(What is needed):
Your answer should consist solely of the lines from the one with "var cm: StandardMaterial3D" through the one with "M.leafcore = cm", copied exactly, endpoints included.

-- begin Exercise material --

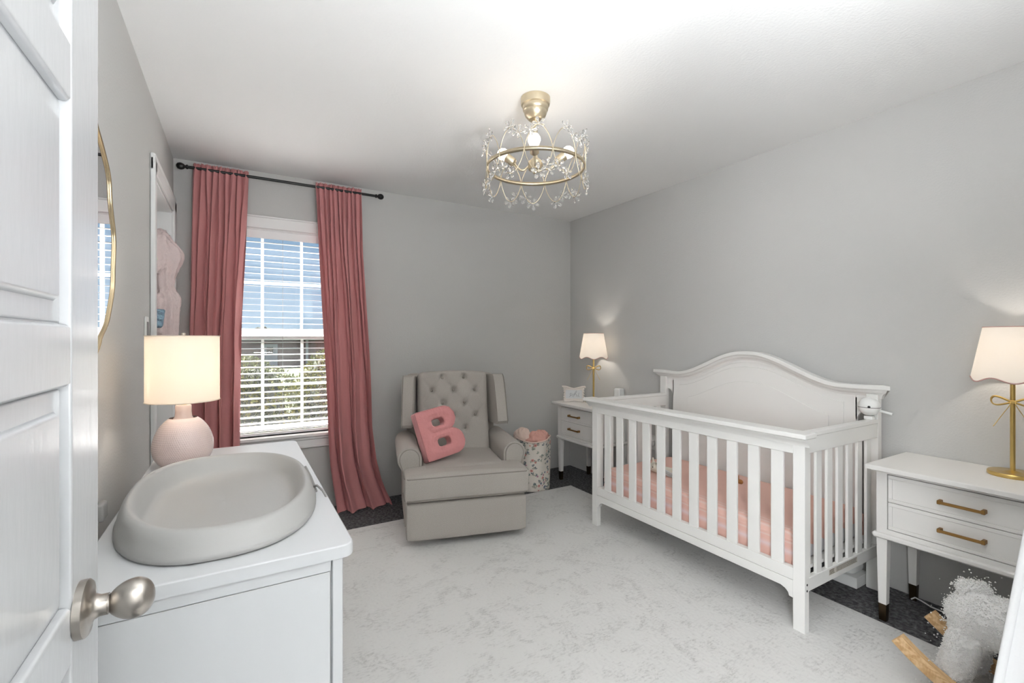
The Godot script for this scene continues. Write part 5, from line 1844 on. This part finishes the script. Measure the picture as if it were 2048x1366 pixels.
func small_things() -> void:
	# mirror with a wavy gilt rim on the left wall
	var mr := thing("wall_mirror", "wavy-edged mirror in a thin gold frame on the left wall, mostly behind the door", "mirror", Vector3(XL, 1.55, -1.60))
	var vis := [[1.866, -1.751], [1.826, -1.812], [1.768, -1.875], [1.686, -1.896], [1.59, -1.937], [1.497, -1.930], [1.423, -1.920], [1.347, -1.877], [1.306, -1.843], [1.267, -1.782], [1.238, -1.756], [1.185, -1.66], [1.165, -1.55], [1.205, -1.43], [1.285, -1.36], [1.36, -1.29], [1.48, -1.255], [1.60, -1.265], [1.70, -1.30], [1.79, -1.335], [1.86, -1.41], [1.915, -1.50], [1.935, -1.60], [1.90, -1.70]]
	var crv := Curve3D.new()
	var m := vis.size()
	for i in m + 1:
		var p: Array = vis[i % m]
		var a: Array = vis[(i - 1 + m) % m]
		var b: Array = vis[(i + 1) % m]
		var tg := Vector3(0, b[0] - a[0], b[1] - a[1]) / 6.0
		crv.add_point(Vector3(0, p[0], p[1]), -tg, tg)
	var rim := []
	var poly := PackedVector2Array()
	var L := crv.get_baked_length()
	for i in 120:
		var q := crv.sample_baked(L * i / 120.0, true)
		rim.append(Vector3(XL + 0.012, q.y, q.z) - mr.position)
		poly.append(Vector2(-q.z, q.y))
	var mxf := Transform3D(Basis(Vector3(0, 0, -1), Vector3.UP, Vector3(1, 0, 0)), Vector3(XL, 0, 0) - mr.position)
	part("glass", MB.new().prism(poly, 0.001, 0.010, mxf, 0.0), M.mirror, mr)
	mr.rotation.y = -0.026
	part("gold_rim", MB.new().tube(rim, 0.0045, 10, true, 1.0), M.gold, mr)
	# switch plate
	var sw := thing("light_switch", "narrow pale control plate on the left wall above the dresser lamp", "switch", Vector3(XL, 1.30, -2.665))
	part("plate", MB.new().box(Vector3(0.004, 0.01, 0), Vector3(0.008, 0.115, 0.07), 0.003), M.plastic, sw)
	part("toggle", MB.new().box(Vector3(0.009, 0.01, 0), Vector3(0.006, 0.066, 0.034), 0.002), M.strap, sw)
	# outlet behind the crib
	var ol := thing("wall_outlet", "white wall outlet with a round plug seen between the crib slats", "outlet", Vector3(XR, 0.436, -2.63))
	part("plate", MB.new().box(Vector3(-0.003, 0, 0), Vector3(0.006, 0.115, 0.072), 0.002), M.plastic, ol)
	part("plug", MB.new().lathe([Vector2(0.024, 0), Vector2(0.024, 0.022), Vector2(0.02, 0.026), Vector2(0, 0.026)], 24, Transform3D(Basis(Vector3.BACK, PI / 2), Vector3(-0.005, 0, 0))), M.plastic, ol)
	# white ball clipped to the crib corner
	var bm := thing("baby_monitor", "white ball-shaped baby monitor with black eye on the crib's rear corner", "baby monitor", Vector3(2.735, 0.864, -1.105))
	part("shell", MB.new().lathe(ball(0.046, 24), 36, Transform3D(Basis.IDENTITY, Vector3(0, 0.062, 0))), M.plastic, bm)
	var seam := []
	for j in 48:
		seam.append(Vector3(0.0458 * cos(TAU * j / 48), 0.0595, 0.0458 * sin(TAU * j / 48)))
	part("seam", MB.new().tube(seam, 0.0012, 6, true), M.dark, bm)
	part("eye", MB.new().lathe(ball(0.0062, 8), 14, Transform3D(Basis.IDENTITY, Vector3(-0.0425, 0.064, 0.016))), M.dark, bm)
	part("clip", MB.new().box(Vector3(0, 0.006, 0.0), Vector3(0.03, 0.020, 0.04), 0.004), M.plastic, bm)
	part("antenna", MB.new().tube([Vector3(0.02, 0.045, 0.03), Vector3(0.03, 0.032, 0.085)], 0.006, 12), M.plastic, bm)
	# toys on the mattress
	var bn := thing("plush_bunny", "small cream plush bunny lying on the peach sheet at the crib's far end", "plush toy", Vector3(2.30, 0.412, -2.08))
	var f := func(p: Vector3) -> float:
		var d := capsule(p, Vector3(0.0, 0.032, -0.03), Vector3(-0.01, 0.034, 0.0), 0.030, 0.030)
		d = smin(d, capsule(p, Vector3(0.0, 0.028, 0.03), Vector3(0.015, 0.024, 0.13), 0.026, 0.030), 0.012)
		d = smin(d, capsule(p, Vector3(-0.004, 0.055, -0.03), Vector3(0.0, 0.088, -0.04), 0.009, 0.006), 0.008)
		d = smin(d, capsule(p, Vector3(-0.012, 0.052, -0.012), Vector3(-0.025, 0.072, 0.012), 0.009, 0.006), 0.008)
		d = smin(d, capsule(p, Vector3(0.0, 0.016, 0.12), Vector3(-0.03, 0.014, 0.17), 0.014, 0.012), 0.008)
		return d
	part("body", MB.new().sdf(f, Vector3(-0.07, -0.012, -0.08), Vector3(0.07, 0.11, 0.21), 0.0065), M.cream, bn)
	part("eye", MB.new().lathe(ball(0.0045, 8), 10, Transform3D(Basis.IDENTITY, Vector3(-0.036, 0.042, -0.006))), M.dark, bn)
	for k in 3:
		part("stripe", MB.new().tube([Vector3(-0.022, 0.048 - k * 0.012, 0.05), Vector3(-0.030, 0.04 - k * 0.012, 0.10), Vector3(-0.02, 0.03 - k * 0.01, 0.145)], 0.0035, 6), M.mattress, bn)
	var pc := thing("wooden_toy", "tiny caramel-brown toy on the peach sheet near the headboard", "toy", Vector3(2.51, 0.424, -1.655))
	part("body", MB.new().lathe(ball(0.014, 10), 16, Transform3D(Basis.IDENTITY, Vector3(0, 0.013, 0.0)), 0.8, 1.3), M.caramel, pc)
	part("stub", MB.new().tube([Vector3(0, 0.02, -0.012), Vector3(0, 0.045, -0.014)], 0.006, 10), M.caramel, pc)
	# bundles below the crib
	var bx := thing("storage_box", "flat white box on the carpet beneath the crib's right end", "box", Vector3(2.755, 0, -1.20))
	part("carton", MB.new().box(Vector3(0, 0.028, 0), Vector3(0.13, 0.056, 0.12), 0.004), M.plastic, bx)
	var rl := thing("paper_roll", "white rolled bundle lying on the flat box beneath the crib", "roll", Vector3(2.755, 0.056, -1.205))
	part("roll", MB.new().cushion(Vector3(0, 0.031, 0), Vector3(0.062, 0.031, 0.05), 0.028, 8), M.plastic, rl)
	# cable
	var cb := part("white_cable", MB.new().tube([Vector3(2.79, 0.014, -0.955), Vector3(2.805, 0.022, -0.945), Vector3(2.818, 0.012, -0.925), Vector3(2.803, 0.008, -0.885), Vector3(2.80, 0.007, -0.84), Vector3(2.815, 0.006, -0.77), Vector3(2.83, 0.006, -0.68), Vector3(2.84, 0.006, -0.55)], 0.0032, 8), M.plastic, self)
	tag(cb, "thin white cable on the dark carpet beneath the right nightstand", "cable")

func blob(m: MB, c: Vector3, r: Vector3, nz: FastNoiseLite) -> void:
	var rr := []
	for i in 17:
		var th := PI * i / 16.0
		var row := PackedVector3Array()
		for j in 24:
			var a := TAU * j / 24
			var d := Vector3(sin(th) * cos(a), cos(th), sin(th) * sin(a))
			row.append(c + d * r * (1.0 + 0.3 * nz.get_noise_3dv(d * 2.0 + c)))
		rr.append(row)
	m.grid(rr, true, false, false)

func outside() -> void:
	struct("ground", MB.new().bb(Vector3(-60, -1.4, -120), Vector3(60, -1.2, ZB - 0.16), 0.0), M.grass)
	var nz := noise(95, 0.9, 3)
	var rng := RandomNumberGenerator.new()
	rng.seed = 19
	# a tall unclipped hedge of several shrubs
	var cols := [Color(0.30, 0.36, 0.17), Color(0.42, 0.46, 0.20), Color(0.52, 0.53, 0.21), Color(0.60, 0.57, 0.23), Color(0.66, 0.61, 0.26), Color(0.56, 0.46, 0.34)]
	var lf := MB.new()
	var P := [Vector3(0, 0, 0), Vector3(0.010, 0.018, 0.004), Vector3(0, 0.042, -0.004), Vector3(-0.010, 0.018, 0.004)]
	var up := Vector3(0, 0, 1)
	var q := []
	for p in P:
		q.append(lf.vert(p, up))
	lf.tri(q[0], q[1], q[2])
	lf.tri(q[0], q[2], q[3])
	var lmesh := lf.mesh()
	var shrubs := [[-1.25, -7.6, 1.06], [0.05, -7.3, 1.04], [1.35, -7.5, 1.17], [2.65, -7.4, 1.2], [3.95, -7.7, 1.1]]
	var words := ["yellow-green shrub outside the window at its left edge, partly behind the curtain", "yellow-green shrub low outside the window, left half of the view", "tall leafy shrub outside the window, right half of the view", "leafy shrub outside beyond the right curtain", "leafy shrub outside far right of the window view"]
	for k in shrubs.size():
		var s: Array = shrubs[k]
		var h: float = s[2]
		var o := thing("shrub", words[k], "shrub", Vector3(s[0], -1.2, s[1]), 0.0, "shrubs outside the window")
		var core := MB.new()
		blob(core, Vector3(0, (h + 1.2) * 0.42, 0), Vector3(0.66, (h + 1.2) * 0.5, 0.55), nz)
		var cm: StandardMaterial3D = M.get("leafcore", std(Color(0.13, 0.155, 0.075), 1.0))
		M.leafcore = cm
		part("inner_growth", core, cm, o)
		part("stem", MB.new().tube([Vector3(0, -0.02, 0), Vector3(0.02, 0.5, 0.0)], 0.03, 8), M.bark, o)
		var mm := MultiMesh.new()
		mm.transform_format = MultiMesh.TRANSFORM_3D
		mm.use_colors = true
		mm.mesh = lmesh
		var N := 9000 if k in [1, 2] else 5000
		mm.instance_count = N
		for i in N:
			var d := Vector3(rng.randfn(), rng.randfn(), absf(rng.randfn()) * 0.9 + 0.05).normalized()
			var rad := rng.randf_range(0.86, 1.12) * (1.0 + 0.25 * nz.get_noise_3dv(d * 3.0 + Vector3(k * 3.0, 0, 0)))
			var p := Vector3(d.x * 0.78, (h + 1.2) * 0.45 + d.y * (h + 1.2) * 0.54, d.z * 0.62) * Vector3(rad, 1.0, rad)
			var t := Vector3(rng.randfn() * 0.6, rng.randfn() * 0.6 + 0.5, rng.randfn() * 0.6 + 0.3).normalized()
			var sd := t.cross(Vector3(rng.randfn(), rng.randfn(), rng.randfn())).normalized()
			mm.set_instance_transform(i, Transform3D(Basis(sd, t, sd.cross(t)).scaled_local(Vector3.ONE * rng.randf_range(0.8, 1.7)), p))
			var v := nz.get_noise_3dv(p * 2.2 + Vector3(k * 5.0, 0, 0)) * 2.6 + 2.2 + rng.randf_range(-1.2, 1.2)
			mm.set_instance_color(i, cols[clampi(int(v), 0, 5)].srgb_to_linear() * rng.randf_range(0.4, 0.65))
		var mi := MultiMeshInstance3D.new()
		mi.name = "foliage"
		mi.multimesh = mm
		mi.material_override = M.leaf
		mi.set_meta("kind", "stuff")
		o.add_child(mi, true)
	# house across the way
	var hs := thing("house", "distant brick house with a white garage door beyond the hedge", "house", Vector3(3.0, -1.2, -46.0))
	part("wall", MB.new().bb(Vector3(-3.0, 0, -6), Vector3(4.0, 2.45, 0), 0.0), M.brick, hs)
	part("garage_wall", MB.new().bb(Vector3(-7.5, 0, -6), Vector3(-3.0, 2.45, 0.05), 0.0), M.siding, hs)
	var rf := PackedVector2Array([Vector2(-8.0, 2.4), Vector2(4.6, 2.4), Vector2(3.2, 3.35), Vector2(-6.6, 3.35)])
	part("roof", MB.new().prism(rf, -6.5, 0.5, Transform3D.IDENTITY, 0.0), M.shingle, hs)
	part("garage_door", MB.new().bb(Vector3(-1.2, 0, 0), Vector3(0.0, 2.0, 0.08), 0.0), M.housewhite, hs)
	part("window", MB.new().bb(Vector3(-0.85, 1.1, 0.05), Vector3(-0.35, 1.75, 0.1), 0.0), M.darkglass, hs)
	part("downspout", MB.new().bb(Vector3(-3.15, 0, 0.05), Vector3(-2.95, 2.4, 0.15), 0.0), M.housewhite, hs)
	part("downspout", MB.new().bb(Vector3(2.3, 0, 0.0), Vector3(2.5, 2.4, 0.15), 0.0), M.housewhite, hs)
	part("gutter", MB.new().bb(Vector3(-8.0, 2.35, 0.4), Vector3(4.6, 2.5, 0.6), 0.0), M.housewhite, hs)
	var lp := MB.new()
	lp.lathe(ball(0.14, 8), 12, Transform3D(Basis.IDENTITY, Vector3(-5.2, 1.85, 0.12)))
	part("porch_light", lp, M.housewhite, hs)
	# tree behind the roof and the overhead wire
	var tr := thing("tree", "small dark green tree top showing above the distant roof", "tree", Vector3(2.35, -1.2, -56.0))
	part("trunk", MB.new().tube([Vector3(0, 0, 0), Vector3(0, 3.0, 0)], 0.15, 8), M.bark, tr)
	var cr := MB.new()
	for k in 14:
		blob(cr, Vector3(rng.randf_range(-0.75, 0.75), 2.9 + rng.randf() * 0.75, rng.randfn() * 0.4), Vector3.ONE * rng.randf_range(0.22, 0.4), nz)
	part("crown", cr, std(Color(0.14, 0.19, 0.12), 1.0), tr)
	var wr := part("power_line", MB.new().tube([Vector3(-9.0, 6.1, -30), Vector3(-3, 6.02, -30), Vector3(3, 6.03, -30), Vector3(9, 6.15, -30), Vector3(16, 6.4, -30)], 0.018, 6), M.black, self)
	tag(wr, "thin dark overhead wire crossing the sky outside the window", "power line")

-- end Exercise material --
-- begin Exercise material --

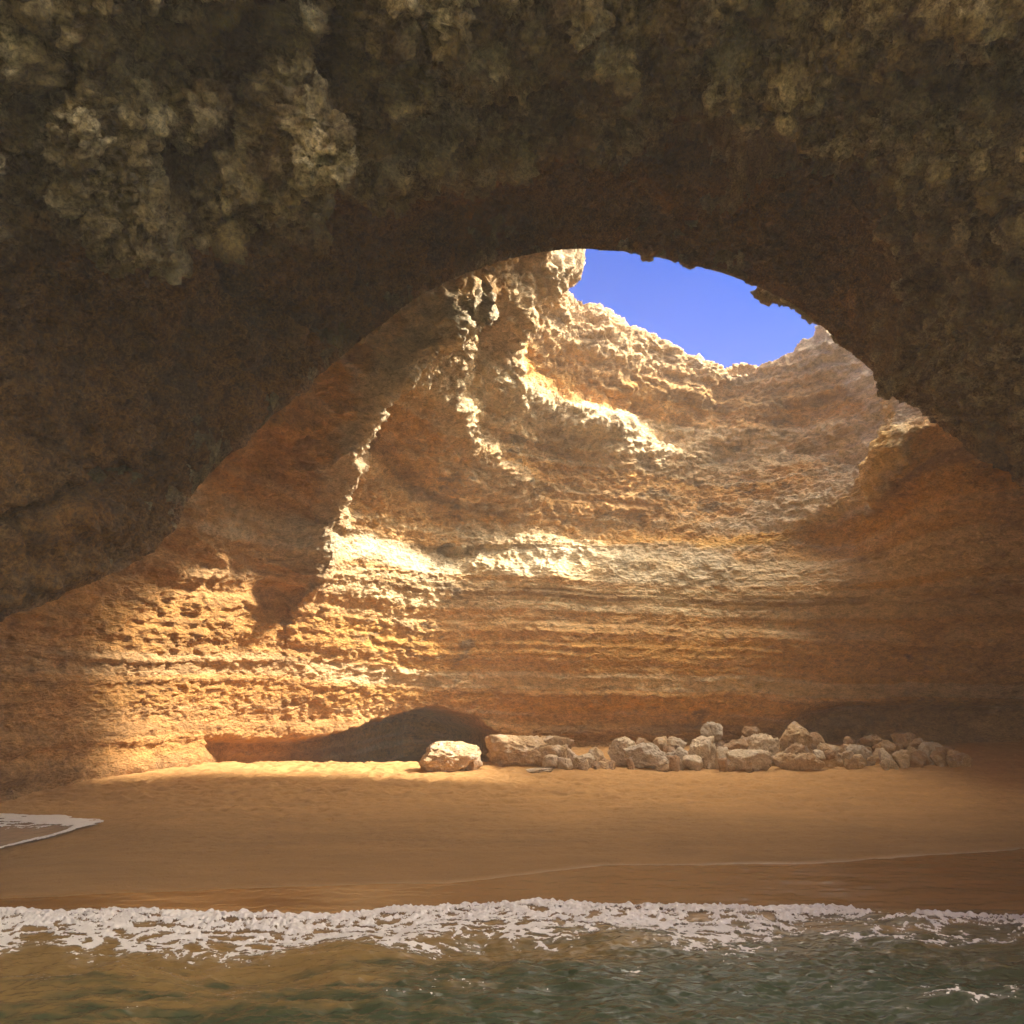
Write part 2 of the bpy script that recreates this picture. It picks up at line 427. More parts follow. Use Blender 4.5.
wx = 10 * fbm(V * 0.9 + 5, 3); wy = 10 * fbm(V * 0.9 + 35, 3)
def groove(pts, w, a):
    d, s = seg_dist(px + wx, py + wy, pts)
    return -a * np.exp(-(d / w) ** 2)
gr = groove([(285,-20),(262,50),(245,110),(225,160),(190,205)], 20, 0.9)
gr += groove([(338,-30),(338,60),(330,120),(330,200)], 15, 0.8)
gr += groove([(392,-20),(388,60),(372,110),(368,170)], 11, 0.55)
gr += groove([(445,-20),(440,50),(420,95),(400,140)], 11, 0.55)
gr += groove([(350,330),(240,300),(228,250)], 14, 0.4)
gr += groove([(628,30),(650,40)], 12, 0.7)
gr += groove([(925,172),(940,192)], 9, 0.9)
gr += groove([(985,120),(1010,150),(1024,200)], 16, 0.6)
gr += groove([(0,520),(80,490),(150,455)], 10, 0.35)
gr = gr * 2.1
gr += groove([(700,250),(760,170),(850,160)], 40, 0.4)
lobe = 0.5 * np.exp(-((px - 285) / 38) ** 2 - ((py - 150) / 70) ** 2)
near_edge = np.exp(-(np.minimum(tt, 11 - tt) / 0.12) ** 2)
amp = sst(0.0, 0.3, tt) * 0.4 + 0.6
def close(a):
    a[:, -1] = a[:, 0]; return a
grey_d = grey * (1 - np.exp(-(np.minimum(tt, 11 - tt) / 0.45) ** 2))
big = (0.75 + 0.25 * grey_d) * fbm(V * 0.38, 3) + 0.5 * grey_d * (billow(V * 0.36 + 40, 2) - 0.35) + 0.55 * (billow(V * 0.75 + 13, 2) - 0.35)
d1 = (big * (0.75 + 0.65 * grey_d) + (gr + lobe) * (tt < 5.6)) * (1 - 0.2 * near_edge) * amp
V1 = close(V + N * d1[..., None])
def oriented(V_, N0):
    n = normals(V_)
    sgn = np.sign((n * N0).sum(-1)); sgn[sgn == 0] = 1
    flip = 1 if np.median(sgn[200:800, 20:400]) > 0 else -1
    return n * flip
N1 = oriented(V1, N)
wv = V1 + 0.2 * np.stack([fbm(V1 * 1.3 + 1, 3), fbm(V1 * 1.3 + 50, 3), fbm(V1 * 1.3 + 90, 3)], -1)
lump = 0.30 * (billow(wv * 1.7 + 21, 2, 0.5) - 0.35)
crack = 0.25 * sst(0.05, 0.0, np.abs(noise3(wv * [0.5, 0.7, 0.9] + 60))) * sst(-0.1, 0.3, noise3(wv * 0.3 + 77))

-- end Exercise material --
-- begin Exercise material --

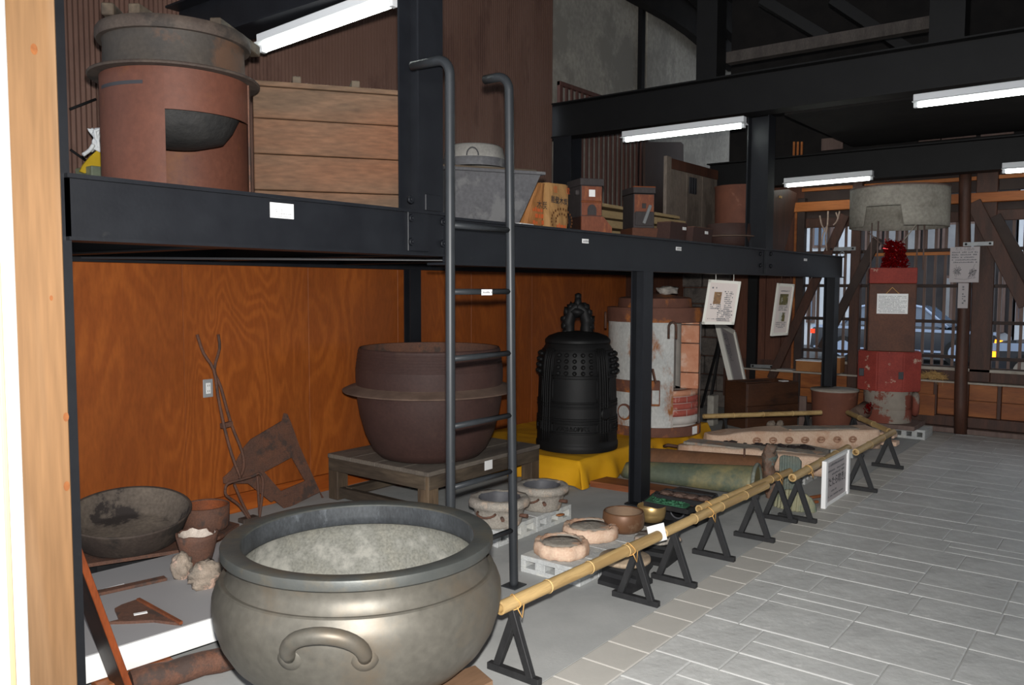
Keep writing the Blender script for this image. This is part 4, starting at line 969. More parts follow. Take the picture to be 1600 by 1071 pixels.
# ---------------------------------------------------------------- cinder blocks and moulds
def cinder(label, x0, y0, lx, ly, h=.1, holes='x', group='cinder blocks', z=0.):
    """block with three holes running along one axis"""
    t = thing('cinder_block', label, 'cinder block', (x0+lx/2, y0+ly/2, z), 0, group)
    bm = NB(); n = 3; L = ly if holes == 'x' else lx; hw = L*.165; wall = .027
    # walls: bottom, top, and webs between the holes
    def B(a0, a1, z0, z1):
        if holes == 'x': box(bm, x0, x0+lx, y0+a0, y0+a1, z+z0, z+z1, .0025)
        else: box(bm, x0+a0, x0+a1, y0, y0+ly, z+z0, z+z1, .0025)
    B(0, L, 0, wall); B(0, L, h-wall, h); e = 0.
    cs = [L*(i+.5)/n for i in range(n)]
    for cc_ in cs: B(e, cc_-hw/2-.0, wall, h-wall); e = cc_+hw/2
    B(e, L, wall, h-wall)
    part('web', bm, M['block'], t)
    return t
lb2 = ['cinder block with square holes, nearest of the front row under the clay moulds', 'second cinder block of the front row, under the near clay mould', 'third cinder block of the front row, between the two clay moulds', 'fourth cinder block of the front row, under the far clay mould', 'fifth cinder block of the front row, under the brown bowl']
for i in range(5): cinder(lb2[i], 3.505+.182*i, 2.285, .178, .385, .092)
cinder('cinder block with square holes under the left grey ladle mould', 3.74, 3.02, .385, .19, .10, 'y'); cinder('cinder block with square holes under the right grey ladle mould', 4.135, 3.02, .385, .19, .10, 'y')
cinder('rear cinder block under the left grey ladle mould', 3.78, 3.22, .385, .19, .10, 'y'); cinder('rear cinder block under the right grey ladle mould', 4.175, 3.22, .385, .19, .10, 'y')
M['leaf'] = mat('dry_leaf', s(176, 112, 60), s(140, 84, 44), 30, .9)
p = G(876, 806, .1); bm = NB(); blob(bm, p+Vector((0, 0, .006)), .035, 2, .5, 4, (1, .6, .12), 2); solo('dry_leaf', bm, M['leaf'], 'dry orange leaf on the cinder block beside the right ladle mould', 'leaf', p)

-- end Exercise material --

(Written response):
		var cm: StandardMaterial3D = M.get("leafcore", std(Color(0.13, 0.155, 0.075), 1.0))
		M.leafcore = cm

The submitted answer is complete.